Empire has been at the laptop game six years, since it opened, and they had good suggestions and references for us.  The English and History teachers value greatly and use widely the Purdue University Online Writing Lab (OWL), of which I had not heard.  Also suggested was, not only for plagiarism detection but also for teacher commentary on essays submitted and reviewed electronically; this feature is now being branded as turnitin2.

Empire’s history teachers, we were told, could not survive without the use of ABC-CLIO; this is from their website, explaining its features:

This integration of core, essential reference content, innovative teaching resources, and 21st century challenges for critical thinking reflects the very best scholarship and content quality, the most student-focused approach to inquiry-based learning, and state-of-the-art information technology

While there, we had rich and wide ranging discussions of 1:1 issues.  First off was the topic of universality of implementation.  When Empire first opened, teachers practiced nearly 100% laptop instruction: laptops open all the time.   Administrators directed teachers it should be this way; teachers themselves felt this was their obligation.  In time, though, they realized it was not an absolute; they could be a very effective, more effective, laptop school by putting the laptops away some times.   The Empire administrators referred to another school where the rule is 60% time laptop usage, and that they have heard some teachers there really resent it.   I agree; laptops should always be available, but not always used, and it is fine to vary and differentiate usage.

Empire has only one smart-board (IWB), and that came only this year; Principal Matt Donaldson and I discussed this choice on their part, to invest first and foremost in putting technology in students’ hands, not teachers’, and agreed with the pedagogical philosophy.   It prompted us to discuss further, that technology has to serve the aim of strengthening students’ ability to learn and take responsibility for their learning.

We also discussed developing on-line coursework for credit in our 1:1 laptop schools; Empire’s principal whole-heartedly agreed that this is a critical next step for technologically integrated high school programs, but conveyed his concern, based on some trials that they had done in summer school, that for some students, the lack of face-to-face, interpersonal teacher-student relationships will diminish sharply student accountability and effort, such that school-work will just not get done.   We agreed that we must seek blended solutions, and not lose the value that relationships provide in motivating student effort.

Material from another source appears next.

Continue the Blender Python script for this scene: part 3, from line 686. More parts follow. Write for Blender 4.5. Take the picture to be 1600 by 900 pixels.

Empire does a lot of filtering and site blocking; not just inappropriate sites and distracting sites, but even all personal email and, for most, school e-mail.    I asked about the capacity of a student who might be sick at home, or on a trip, to conference into classes they were missing (as we have begun to have our students do at St. Gregory), and I was told there is no tools available for such conferencing, they were all blocked or dismantled.    I respect that this is an 800 student school and it is important for them to be efficient and prudent in their use of these tools, but it still saddened me a bit that there is so much that is disabled.   I may be too idealistic, but students need to learn to manage distractions at some point in their life to be successful, and high school might be a good time for them to do so.

During a math class visit, the Empire principal talked about difficult to learn math concepts, and how they were trying to identify and capture concise lessons which would best deliver difficult concepts.   This sparked my enthusiasm for khanacademy and its skillful success at exactly this, which I shared with Matt; the conversation then migrated to our shared enthusiasm for the idea that as more and more high quality lectures and content/skill delivery lessons become available on-line (and free!), in-class school-time should evolve to becoming more a time to practice and apply learning, with teacher support.

This same afternoon, we were visited by television reporters from Tucson Channel 11, here to do a story on our new 1:1 laptop program.   I told the reporter that schools like Empire and St. Gregory are leading the way into a future that is now far off, when all schools will be 1:1 schools, be it  laptops, netbooks, smartphones, or some other digital online tool.   All students will be better networked, better organized, better connected to the wide world of the web and of knowledge generally.   With these tools, they be empowered, engaged, and motivated to take on complicated problems and solve them collaboratively, and to create their own posted publications and productions to demonstrate their learning and contribute themselves to the world’s collection of knowledge, wisdom, and artistic expression.